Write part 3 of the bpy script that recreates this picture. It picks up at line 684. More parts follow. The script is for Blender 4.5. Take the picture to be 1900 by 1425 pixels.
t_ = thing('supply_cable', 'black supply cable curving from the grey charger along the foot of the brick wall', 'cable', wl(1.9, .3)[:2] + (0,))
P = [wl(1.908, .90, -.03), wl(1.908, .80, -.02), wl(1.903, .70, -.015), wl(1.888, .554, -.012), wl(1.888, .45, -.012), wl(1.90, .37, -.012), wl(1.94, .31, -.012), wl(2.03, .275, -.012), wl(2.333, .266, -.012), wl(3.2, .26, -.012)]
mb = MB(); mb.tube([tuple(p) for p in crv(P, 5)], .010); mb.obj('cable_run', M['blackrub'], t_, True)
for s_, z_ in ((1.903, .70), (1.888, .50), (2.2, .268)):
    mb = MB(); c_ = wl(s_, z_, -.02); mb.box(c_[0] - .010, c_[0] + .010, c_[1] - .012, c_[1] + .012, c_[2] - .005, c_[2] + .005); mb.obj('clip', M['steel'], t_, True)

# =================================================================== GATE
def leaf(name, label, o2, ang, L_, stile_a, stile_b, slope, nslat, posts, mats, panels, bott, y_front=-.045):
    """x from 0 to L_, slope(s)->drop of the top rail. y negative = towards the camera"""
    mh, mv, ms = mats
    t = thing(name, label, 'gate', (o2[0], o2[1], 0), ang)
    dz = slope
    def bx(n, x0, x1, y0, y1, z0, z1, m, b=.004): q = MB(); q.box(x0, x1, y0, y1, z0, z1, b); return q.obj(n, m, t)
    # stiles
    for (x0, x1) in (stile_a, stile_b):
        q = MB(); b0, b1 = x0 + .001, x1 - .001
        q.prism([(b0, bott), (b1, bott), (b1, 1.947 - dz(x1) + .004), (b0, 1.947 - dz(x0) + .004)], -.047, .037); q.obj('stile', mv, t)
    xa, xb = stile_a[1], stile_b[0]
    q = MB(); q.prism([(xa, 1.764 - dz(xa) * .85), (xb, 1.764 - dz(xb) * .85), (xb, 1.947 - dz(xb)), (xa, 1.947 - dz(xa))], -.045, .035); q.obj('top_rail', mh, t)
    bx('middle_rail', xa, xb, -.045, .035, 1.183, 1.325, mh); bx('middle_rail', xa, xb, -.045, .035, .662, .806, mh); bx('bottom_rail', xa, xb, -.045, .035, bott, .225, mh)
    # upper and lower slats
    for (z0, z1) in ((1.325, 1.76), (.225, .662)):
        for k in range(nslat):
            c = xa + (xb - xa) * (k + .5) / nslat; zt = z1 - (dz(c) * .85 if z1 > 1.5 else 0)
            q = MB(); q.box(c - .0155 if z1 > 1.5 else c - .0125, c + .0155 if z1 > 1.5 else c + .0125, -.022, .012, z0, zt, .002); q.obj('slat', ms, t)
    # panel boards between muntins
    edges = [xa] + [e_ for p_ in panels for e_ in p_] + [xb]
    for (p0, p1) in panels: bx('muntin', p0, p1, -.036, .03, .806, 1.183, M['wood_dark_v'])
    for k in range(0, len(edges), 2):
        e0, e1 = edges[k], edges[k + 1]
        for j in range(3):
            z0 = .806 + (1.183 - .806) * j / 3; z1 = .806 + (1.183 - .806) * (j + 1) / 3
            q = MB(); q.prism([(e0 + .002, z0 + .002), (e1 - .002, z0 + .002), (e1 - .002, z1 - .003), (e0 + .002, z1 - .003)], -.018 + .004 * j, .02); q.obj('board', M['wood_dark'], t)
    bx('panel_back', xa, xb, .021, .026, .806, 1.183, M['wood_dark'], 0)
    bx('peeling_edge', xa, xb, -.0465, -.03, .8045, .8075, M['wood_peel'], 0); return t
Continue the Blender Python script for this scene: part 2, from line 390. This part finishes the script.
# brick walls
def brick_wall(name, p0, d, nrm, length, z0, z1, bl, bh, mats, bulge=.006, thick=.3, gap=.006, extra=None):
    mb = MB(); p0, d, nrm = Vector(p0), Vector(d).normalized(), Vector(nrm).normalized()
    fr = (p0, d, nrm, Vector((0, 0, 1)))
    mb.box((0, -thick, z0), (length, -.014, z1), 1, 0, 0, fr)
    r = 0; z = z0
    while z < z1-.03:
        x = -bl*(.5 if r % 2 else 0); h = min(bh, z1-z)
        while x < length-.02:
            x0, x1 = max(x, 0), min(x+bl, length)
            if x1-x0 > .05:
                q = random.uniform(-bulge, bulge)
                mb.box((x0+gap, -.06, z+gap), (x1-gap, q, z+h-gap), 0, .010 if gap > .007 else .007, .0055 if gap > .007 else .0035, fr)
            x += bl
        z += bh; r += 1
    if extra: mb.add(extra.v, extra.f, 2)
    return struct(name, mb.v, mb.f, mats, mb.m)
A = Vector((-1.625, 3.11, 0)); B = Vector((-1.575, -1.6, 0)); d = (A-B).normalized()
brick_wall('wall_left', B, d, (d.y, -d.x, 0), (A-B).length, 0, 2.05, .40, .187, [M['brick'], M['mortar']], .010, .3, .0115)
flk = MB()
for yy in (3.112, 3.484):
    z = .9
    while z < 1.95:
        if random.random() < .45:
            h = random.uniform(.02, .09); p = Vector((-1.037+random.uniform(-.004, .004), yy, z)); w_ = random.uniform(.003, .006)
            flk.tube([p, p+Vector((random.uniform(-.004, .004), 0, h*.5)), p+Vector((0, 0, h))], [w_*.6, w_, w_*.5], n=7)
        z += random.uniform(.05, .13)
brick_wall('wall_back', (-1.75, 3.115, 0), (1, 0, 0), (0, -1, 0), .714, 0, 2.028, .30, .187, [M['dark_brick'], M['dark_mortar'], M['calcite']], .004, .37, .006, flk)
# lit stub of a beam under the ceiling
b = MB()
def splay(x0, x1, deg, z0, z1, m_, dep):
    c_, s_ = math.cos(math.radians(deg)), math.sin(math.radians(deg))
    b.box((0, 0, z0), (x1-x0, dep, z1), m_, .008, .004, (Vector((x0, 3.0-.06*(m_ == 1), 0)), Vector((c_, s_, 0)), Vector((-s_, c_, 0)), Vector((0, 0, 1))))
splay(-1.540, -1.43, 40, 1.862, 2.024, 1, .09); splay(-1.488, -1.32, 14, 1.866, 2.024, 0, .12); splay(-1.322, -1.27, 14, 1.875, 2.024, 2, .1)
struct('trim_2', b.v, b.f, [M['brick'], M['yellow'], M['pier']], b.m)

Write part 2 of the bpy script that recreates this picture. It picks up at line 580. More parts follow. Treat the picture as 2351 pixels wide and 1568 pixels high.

**CHALLENGE**
Quote exactly the opening line of the material above and every line after it, up to and including the line that contains "mb = MB(); c_".

**SOLUTION TO THIS TASK**
Write part 3 of the bpy script that recreates this picture. It picks up at line 684. More parts follow. The script is for Blender 4.5. Take the picture to be 1900 by 1425 pixels.
t_ = thing('supply_cable', 'black supply cable curving from the grey charger along the foot of the brick wall', 'cable', wl(1.9, .3)[:2] + (0,))
P = [wl(1.908, .90, -.03), wl(1.908, .80, -.02), wl(1.903, .70, -.015), wl(1.888, .554, -.012), wl(1.888, .45, -.012), wl(1.90, .37, -.012), wl(1.94, .31, -.012), wl(2.03, .275, -.012), wl(2.333, .266, -.012), wl(3.2, .26, -.012)]
mb = MB(); mb.tube([tuple(p) for p in crv(P, 5)], .010); mb.obj('cable_run', M['blackrub'], t_, True)
for s_, z_ in ((1.903, .70), (1.888, .50), (2.2, .268)):
    mb = MB(); c_ = wl(s_, z_, -.02); mb.box(c_[0] - .010, c_[0] + .010, c_[1] - .012, c_[1] + .012, c_[2] - .005, c_[2] + .005); mb.obj('clip', M['steel'], t_, True)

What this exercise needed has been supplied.